The next day we had a reunion for our side of the family at an old mill that had been restored as an event center. I don’t have a strong skill at visual organization, so I really appreciate it when I’m in the presence of something arranged artistically by someone who has a gift for visual representation. This was also in a natural setting, with birds and small animals in abundance on the beautifully landscaped grounds.

The food was exquisite, and the only problem was to decide to eat, as there was so much, one could not have it all. It was all awesomely good, and the relatives were all in a mellow frame of mind, so the family reunion went very well and everyone was feeling good throughout the event.

As an added bonus, I got to have a conversation with one of my relatives who is also a hypnotist, and so I found myself moving into NLP fast-time, as we got to rapidly communicate our movies of the mind, as we compressed all of our experience in the last few years into the few minutes of conversation we ended up having about our professional and private experiences.

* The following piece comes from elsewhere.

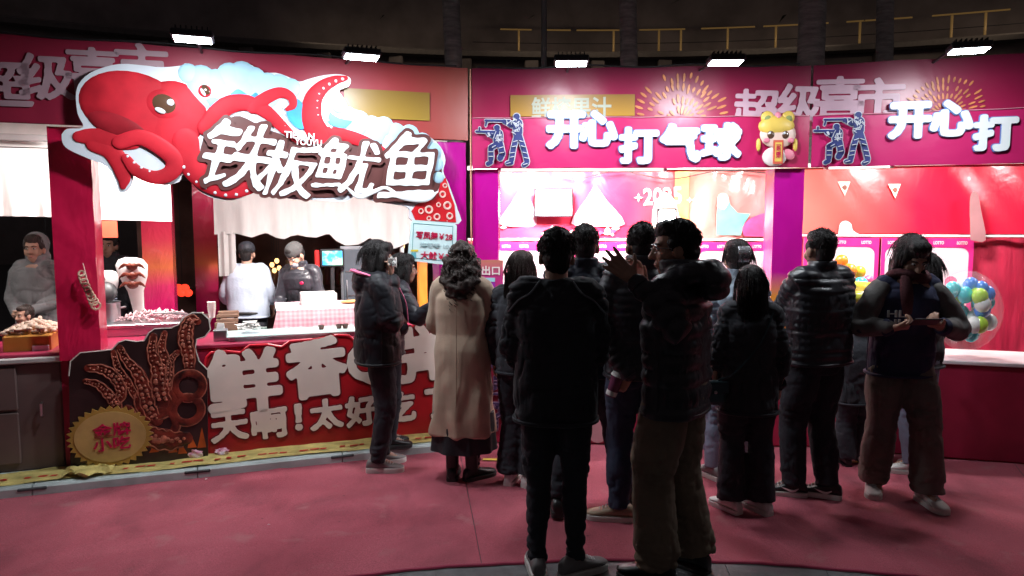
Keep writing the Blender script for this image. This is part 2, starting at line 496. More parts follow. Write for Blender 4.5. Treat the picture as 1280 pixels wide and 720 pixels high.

I could go on, but you get the picture (sound)(sensation). The whole experience left me in a very good place, and thankful for having good family. And so I got to contemplate how good memories are set in place, and also to acknowledge how knowing NLP gives me an edge in almost every situation I experience. And since this was a good experience, I now had all of these resources anchored in my subconscious mind to comfort me in future moments of meditation.

And that will make me a better NLP Practitioner in the future, as I have that powerful experience of harmony and peace as a resource to draw upon when my clients need support in dealing with their issues, and also a good example of how families can do it right to describe to those struggling with dysfunctional upsetting situations.

And in the end, like always, I found reinforcement for my own model of the world, that life is good, and that my life is very good, and that I have a lot to be thankful for, on a regular basis. And so I always do, as that is part of my belief system.

And we always get what we expect. Interesting, isn’t it?